### INFORMATION SHOWN
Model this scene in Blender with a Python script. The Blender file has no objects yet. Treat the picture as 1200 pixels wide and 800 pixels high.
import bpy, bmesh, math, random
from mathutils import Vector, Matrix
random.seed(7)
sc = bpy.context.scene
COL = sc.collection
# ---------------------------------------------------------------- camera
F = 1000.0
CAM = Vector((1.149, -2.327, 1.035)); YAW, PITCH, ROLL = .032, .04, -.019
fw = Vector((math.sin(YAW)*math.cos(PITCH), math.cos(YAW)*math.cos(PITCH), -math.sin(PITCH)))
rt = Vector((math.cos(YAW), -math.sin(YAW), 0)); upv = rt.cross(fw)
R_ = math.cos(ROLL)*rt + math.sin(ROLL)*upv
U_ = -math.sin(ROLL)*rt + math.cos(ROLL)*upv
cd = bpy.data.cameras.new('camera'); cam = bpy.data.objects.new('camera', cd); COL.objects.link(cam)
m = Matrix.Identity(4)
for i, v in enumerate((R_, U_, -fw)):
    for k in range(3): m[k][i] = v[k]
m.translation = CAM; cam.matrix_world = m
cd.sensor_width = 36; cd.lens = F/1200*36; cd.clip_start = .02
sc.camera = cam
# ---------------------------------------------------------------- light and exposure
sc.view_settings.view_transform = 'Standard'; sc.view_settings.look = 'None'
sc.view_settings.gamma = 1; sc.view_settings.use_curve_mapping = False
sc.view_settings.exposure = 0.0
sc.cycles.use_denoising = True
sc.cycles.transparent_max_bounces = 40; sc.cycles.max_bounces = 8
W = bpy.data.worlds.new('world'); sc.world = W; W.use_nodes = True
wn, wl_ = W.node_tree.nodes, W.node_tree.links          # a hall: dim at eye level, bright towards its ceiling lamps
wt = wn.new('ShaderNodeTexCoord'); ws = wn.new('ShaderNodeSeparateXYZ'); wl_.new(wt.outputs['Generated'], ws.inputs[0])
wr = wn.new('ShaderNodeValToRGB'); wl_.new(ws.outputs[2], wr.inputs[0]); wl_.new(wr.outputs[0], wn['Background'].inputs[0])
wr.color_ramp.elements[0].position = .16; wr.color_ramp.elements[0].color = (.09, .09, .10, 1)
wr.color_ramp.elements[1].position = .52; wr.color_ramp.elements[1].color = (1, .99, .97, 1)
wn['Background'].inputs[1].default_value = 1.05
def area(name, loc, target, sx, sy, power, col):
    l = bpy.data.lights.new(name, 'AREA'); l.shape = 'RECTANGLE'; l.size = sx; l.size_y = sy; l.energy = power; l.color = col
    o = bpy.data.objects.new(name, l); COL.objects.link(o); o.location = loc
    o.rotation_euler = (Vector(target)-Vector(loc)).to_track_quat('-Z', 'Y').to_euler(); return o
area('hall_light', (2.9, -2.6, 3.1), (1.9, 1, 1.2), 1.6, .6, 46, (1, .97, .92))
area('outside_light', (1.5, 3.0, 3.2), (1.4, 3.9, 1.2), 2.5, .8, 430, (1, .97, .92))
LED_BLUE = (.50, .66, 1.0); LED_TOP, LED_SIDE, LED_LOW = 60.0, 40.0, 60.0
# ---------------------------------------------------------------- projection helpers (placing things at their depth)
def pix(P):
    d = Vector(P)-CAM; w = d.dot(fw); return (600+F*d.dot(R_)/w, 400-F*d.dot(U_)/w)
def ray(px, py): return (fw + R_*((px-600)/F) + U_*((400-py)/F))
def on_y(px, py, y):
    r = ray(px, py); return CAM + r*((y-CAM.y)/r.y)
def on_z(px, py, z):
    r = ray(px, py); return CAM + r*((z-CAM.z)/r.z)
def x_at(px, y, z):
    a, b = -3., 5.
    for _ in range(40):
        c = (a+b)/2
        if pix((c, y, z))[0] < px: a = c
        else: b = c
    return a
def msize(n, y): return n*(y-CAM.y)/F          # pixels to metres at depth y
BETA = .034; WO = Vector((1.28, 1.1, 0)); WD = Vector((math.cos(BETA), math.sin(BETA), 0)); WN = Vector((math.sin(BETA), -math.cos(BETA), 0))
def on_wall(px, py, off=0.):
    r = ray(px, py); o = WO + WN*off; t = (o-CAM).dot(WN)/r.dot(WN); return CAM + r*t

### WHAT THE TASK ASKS
Give the listing again, word for word.

### TASK RESPONSE
Model this scene in Blender with a Python script. The Blender file has no objects yet. Treat the picture as 1200 pixels wide and 800 pixels high.
import bpy, bmesh, math, random
from mathutils import Vector, Matrix
random.seed(7)
sc = bpy.context.scene
COL = sc.collection
# ---------------------------------------------------------------- camera
F = 1000.0
CAM = Vector((1.149, -2.327, 1.035)); YAW, PITCH, ROLL = .032, .04, -.019
fw = Vector((math.sin(YAW)*math.cos(PITCH), math.cos(YAW)*math.cos(PITCH), -math.sin(PITCH)))
rt = Vector((math.cos(YAW), -math.sin(YAW), 0)); upv = rt.cross(fw)
R_ = math.cos(ROLL)*rt + math.sin(ROLL)*upv
U_ = -math.sin(ROLL)*rt + math.cos(ROLL)*upv
cd = bpy.data.cameras.new('camera'); cam = bpy.data.objects.new('camera', cd); COL.objects.link(cam)
m = Matrix.Identity(4)
for i, v in enumerate((R_, U_, -fw)):
    for k in range(3): m[k][i] = v[k]
m.translation = CAM; cam.matrix_world = m
cd.sensor_width = 36; cd.lens = F/1200*36; cd.clip_start = .02
sc.camera = cam
# ---------------------------------------------------------------- light and exposure
sc.view_settings.view_transform = 'Standard'; sc.view_settings.look = 'None'
sc.view_settings.gamma = 1; sc.view_settings.use_curve_mapping = False
sc.view_settings.exposure = 0.0
sc.cycles.use_denoising = True
sc.cycles.transparent_max_bounces = 40; sc.cycles.max_bounces = 8
W = bpy.data.worlds.new('world'); sc.world = W; W.use_nodes = True
wn, wl_ = W.node_tree.nodes, W.node_tree.links          # a hall: dim at eye level, bright towards its ceiling lamps
wt = wn.new('ShaderNodeTexCoord'); ws = wn.new('ShaderNodeSeparateXYZ'); wl_.new(wt.outputs['Generated'], ws.inputs[0])
wr = wn.new('ShaderNodeValToRGB'); wl_.new(ws.outputs[2], wr.inputs[0]); wl_.new(wr.outputs[0], wn['Background'].inputs[0])
wr.color_ramp.elements[0].position = .16; wr.color_ramp.elements[0].color = (.09, .09, .10, 1)
wr.color_ramp.elements[1].position = .52; wr.color_ramp.elements[1].color = (1, .99, .97, 1)
wn['Background'].inputs[1].default_value = 1.05
def area(name, loc, target, sx, sy, power, col):
    l = bpy.data.lights.new(name, 'AREA'); l.shape = 'RECTANGLE'; l.size = sx; l.size_y = sy; l.energy = power; l.color = col
    o = bpy.data.objects.new(name, l); COL.objects.link(o); o.location = loc
    o.rotation_euler = (Vector(target)-Vector(loc)).to_track_quat('-Z', 'Y').to_euler(); return o
area('hall_light', (2.9, -2.6, 3.1), (1.9, 1, 1.2), 1.6, .6, 46, (1, .97, .92))
area('outside_light', (1.5, 3.0, 3.2), (1.4, 3.9, 1.2), 2.5, .8, 430, (1, .97, .92))
LED_BLUE = (.50, .66, 1.0); LED_TOP, LED_SIDE, LED_LOW = 60.0, 40.0, 60.0
# ---------------------------------------------------------------- projection helpers (placing things at their depth)
def pix(P):
    d = Vector(P)-CAM; w = d.dot(fw); return (600+F*d.dot(R_)/w, 400-F*d.dot(U_)/w)
def ray(px, py): return (fw + R_*((px-600)/F) + U_*((400-py)/F))
def on_y(px, py, y):
    r = ray(px, py); return CAM + r*((y-CAM.y)/r.y)
def on_z(px, py, z):
    r = ray(px, py); return CAM + r*((z-CAM.z)/r.z)
def x_at(px, y, z):
    a, b = -3., 5.
    for _ in range(40):
        c = (a+b)/2
        if pix((c, y, z))[0] < px: a = c
        else: b = c
    return a
def msize(n, y): return n*(y-CAM.y)/F          # pixels to metres at depth y
BETA = .034; WO = Vector((1.28, 1.1, 0)); WD = Vector((math.cos(BETA), math.sin(BETA), 0)); WN = Vector((math.sin(BETA), -math.cos(BETA), 0))
def on_wall(px, py, off=0.):
    r = ray(px, py); o = WO + WN*off; t = (o-CAM).dot(WN)/r.dot(WN); return CAM + r*t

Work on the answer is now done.